Efforts to bridge the “digital divide” of the 1990s have resulted in technology being more widespread across the country, regardless of income. But it appears that researchers and policy makers are finding a new troubling divide.
According to The New York Times, studies are finding that children from lower-income families are using technology for entertainment purposes at a rate that is much higher than children from more well-off families, which is being dubbed the “time-wasting gap.”
According to a 2010 study published by the Kaiser Family Foundation, children and teenagers whose parents do not have a college degree spent 90 more minutes per day exposed to media than children from higher socioeconomic families; that is compared to 16 minutes in 1999. Additionally, reports The Times, the study found these children spend 11.5 hours each day “exposed to media from a variety of sources, including television, computer and other gadgets,” which is an increase of four hours and 40 minutes per day from 1999.
“Despite the educational potential of computers, the reality is that their use for education or meaningful content creation is minuscule compared to their use for pure entertainment,” says study author Vicky Rideout. “Instead of closing the achievement gap, they’re widening the time-wasting gap.”

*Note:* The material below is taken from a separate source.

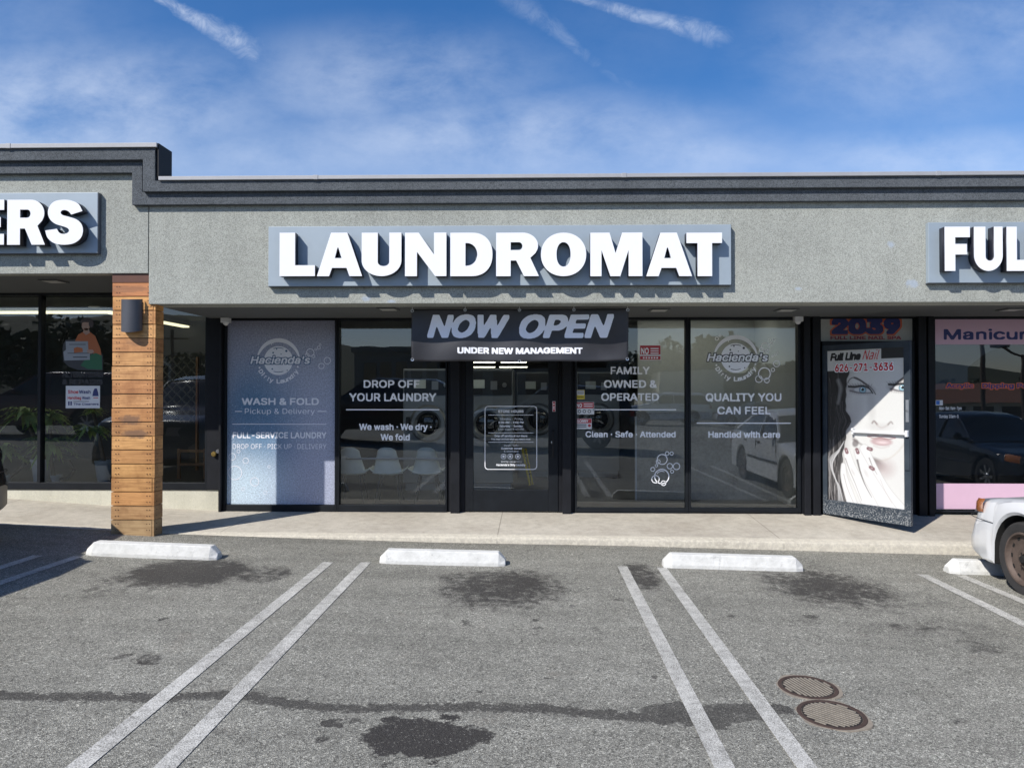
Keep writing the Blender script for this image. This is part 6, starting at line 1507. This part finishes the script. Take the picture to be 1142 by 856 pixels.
def tree(px, pyt, Y, rx, lab, crown=None):
    x = vX(px, Y); zg = lot_z(x, Y) - .3; zt = vZ(pyt, Y); h = zt - zg; t = thing('broadleaf_tree', (x, Y, zg), lab, 'tree', 'trees beyond the parking lot')
    mb = MB(); mb.tube([(x, Y, zg), (x + .1, Y, zg + h * .35), (x - .1, Y, zg + h * .7)], [h * .03, h * .022, h * .01], 8)
    for i in range(6):
        a = random.uniform(0, 6.28); z0 = zg + h * random.uniform(.3, .55); mb.tube([(x, Y, z0), (x + rx * .6 * math.cos(a), Y + rx * .6 * math.sin(a), z0 + h * .25)], [h * .014, h * .004], 6)
    build('trunk', mb, M['bark'], t)
    mb = MB(); cl = [(random.gauss(0, .42), random.gauss(0, .42), random.uniform(.42, .93)) for _ in range(26)]
    for (a, b, c) in cl:
        rr = rx * random.uniform(.22, .42)
        for k_ in range(75):
            u = Vector((random.gauss(0, 1), random.gauss(0, 1), random.gauss(0, 1))).normalized() * rr * random.uniform(.5, 1); p = Vector((x + a * rx, Y + b * rx, zg + c * h)) + Vector((u.x, u.y, u.z * .7)); s = random.uniform(.10, .24) * rx / 3
            e1_ = Vector((random.gauss(0, 1), random.gauss(0, 1), random.gauss(0, 1))).normalized() * s; e2_ = e1_.cross(Vector((random.gauss(0, 1), random.gauss(0, 1), random.gauss(0, 1))).normalized()) 
            mb.quad(p - e1_, p - e2_, p + e1_, p + e2_)
    build('crown', mb, M['leafdark'], t)
for px, pyt, Y, rx, lab in ((785, 378, -48, 5, 'tall dark tree mirrored beside the window mullion'), (735, 392, -50, 4.5, 'rounded tree mirrored over the parked white vehicle'), (700, 398, -52, 4, 'lower tree mirrored left of the tall one'),
                            (872, 404, -52, 3, 'small tree mirrored over the boundary building'), (98, 358, -46, 4.5, 'conifer-like tree mirrored above the seamstress picture'), (20, 366, -46, 5, 'broad tree mirrored in the left window'), (60, 372, -43, 4.5, 'dark tree mirrored by the left mullion'),
                            (215, 392, -56, 3, 'small tree mirrored in the narrow window'), (-60, 360, -40, 6, 'broad dark tree far to the left'), (650, 400, -50, 3.6, 'tree mirrored behind the banner end'), (1060, 428, -52, 3.5, 'small tree mirrored behind the terracotta roof'), (1200, 420, -52, 4, 'tree mirrored right of the terracotta roof')):
    tree(px, pyt, Y, rx, lab)
def pole(px, pyt, Y, lab, arms=True):
    x = vX(px, Y); zg = lot_z(x, Y); zt = vZ(pyt, Y); t = thing('street_lamp' if arms else 'utility_pole', (x, Y, zg), lab, 'street lamp' if arms else 'utility pole')
    mb = MB(); mb.tube([(x, Y, zg - .2), (x, Y, zt)], [.13, .09], 10); build('pole', mb, M['pole'], t)
    if arms:
        for sg in (1, -1):
            mb = MB(); mb.tube([(x, Y, zt - .1), (x + sg * .5, Y, zt + .05), (x + sg * .9, Y, zt + .35)], .05, 6); build('arm', mb, M['pole'], t)
            mb = MB(); mb.box(x + sg * .75, x + sg * 1.45, Y - .2, Y + .2, zt + .33, zt + .5); build('lamp_head', mb, M['darkgrey'], t, bevel=.03)
    else:
        mb = MB(); mb.tube([(x - 1.1, Y, zt - .6), (x + 1.1, Y, zt - .6)], .06, 6); build('crossarm', mb, M['pole'], t)
pole(1134, 396, -16, 'twin headed lot lamp mirrored in the nail shop window'); pole(1089, 330, -20, 'brown utility pole mirrored behind the word Manicure', False); pole(188, 366, -30, 'utility pole mirrored in the narrow left window', False)
mb = MB(); hx_ = np.linspace(-420, 420, 120)
for j, (Y, sc_) in enumerate(((-150, 0), (-190, .55), (-240, .9), (-300, 1.0), (-420, .8))):
    for x in hx_:
        H = 16 + 22 * math.exp(-((x + 150) / 110) ** 2) + 5 * math.sin(x * .021) + 3 * math.sin(x * .05 + 1) - 8 * math.exp(-((x - 60) / 60) ** 2)
        mb.v.append((x, Y, -4 + max(2, H + random.uniform(-1, 1)) * sc_))
for j in range(4):
    for i in range(119): a = j * 120 + i; mb.f.append((a, a + 1, a + 121, a + 120)); mb.m.append(0)
o = build('hills', mb, M['hill'], smooth=True); tag(o, 'scrubby hills far behind the lot', None, None, 'structure')

# ------------------------------------------------------------------ sun and sky
SD = Vector((-.95, -1, 1.22)).normalized()
EL = math.asin(SD.z); AZ = math.atan2(SD.x, SD.y)
sl = bpy.data.lights.new('sun', 'SUN'); sl.energy = 5.0; sl.angle = R(.53); sl.color = (1, .955, .89)
so = bpy.data.objects.new('sun', sl); COL.objects.link(so); so.rotation_euler = (-SD).to_track_quat('-Z', 'Y').to_euler()
w = bpy.data.worlds.new('World'); sc.world = w; w.use_nodes = True; nt = w.node_tree; bg = nt.nodes['Background']
sky = nt.nodes.new('ShaderNodeTexSky'); sky.sky_type = 'NISHITA'; sky.sun_disc = False; sky.sun_elevation = EL; sky.sun_rotation = AZ % (2 * math.pi); sky.air_density = 1.0; sky.dust_density = .35; sky.ozone_density = 2.2; sky.altitude = 150
tc = nt.nodes.new('ShaderNodeTexCoord'); dirv = tc.outputs['Generated']; sp = nt.nodes.new('ShaderNodeSeparateXYZ'); lk(nt, dirv, sp.inputs[0])
yy = mth(nt, 'MAXIMUM', mth(nt, 'ABSOLUTE', sp.outputs[1]), .05)
qx = mth(nt, 'DIVIDE', sp.outputs[0], yy); qz = mth(nt, 'DIVIDE', sp.outputs[2], yy)
def q_of(px, py): d = ray(px, py); return d.x / abs(d.y), d.z / abs(d.y)
cq = nt.nodes.new('ShaderNodeCombineXYZ'); lk(nt, qx, cq.inputs[0]); lk(nt, qz, cq.inputs[1])
def smap(v, a, b, c=0, d=1):
    m = nt.nodes.new('ShaderNodeMapRange'); m.interpolation_type = 'SMOOTHSTEP'; lk(nt, v, m.inputs[0]); m.inputs[1].default_value = a; m.inputs[2].default_value = b; m.inputs[3].default_value = c; m.inputs[4].default_value = d; return m.outputs[0]
def streaked(ang, sx, sy, scale, det=8, rg=.62, dist=.6):
    m = nt.nodes.new('ShaderNodeMapping'); m.inputs['Rotation'].default_value = (0, 0, R(ang)); m.inputs['Scale'].default_value = (sx, sy, 1); lk(nt, cq.outputs[0], m.inputs[0])
    return noise(nt, scale, det, rg, m.outputs[0], dist).outputs[0]
n1 = streaked(32, 1, 1.7, 3.0, 8, .58, .15); n2 = streaked(38, 1.0, 2.6, 10, 9, .70, .2); n3 = streaked(15, 1, 1.4, 1.3, 5, .55, .3)
cover_ = None
for px, py, rx, ry, s in ((60, 120, 260, 75, .80), (20, 40, 130, 70, .20), (430, 90, 190, 60, .55), (560, 150, 260, 50, .62), (760, 170, 160, 36, .40), (1000, 60, 160, 90, .42), (1120, 30, 110, 90, .40), (300, 170, 260, 34, .38), (1050, 175, 200, 36, .45), (700, 40, 120, 70, .06)):
    a, b = q_of(px, py); ax, ay = rx / 790, ry / 790
    dx = mth(nt, 'DIVIDE', mth(nt, 'SUBTRACT', qx, a), ax); dz = mth(nt, 'DIVIDE', mth(nt, 'SUBTRACT', qz, b), ay)
    g = smap(mth(nt, 'SQRT', mth(nt, 'ADD', mth(nt, 'MULTIPLY', dx, dx), mth(nt, 'MULTIPLY', dz, dz))), 1.5, 0, 0, s)
    cover_ = g if cover_ is None else mth(nt, 'MAXIMUM', cover_, g)
n4 = streaked(-50, 1, 1.4, 6.5, 8, .62, .2)
tex = mth(nt, 'ADD', mth(nt, 'MULTIPLY', n1, .42), mth(nt, 'ADD', mth(nt, 'MULTIPLY', n2, .18), mth(nt, 'MULTIPLY', n4, .4)))
cl = mth(nt, 'MULTIPLY', smap(tex, .28, .68), mth(nt, 'ADD', cover_, .02))
cl = mth(nt, 'ADD', cl, mth(nt, 'MULTIPLY', smap(n3, .5, .8), .08))
cl = mth(nt, 'ADD', cl, smap(qz, .46, .16, 0, .42))
def trail(p0, p1, w0, w1, s, rough_=.5):
    (ax, az), (bx, bz) = q_of(*p0), q_of(*p1); L2 = (bx - ax) ** 2 + (bz - az) ** 2; L = math.sqrt(L2)
    t_ = mth(nt, 'DIVIDE', mth(nt, 'ADD', mth(nt, 'MULTIPLY', mth(nt, 'SUBTRACT', qx, ax), bx - ax), mth(nt, 'MULTIPLY', mth(nt, 'SUBTRACT', qz, az), bz - az)), L2)
    pd = mth(nt, 'DIVIDE', mth(nt, 'SUBTRACT', mth(nt, 'MULTIPLY', mth(nt, 'SUBTRACT', qx, ax), bz - az), mth(nt, 'MULTIPLY', mth(nt, 'SUBTRACT', qz, az), bx - ax)), L)
    pd = mth(nt, 'ADD', pd, mth(nt, 'MULTIPLY', mth(nt, 'SUBTRACT', n2, .5), .026)); pd = mth(nt, 'ABSOLUTE', pd)
    wd = smap(t_, 0, 1, w0 / 790, w1 / 790); r_ = smap(mth(nt, 'DIVIDE', pd, wd), 1.5, .0)
    e = mth(nt, 'MULTIPLY', smap(t_, -.9, -.2), smap(t_, 1.12, .86)); fr = streaked(10, 1, 1, 26, 5, .7, 1.2)
    return mth(nt, 'MULTIPLY', mth(nt, 'MULTIPLY', r_, e), smap(fr, .3, .7, s * .3, s * 1.15))
for a in (((176, -4), (290, 62), 5, 15, .50), ((620, -8), (806, 42), 5, 11, .42), ((565, -10), (655, 64), 16, 7, .16), ((655, 64), (790, 165), 9, 14, .07)): cl = mth(nt, 'MAXIMUM', cl, mth(nt, 'ADD', trail(*a), mth(nt, 'MULTIPLY', cl, .4)))
cl = mth(nt, 'MULTIPLY', cl, smap(sp.outputs[2], -.02, .05), clamp=True)
hs = nt.nodes.new('ShaderNodeHueSaturation'); hs.inputs['Saturation'].default_value = 1.34; hs.inputs['Value'].default_value = 1.10; lk(nt, mixc(nt, 1, sky.outputs[0], (1.0, .96, 1.03), 'MULTIPLY'), hs.inputs['Color'])
skc = mixc(nt, mth(nt, 'MULTIPLY', cl, .8, clamp=True), hs.outputs[0], (6.9, 7.6, 8.8))
lk(nt, skc, bg.inputs[0]); bg.inputs[1].default_value = .115

sc.view_settings.view_transform = 'Standard'; sc.view_settings.look = 'None'; sc.view_settings.gamma = 1; sc.view_settings.use_curve_mapping = False
sc.view_settings.exposure = 0.13
sc.render.engine = 'CYCLES'; sc.cycles.use_denoising = True; sc.cycles.max_bounces = 8; sc.cycles.transparent_max_bounces = 12; sc.cycles.caustics_reflective = False; sc.cycles.caustics_refractive = False; sc.cycles.sample_clamp_indirect = 6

The Times reports that the Federal Communications Commission is considering a proposal to spend $200 million to create a “digital literacy corps” to visit schools and libraries and teach productive uses of computers for parents, students and job seekers as a way to combat the so-called time-wasting gap:
“Separately, the commission will help send digital literacy trainers this fall to organizations like the Boys and Girls Club, the League of United Latin American Citizens and the National Association for the Advancement of Colored People. Some of the financial support for this program, part of a broader initiative called Connect2Compete, comes from private companies like Best Buy and Microsoft. These efforts complement a handful of private and state projects aimed at paying for digital trainers to teach everything from basic keyboard use and word processing to how to apply for jobs online or use filters to block children from seeing online pornography.”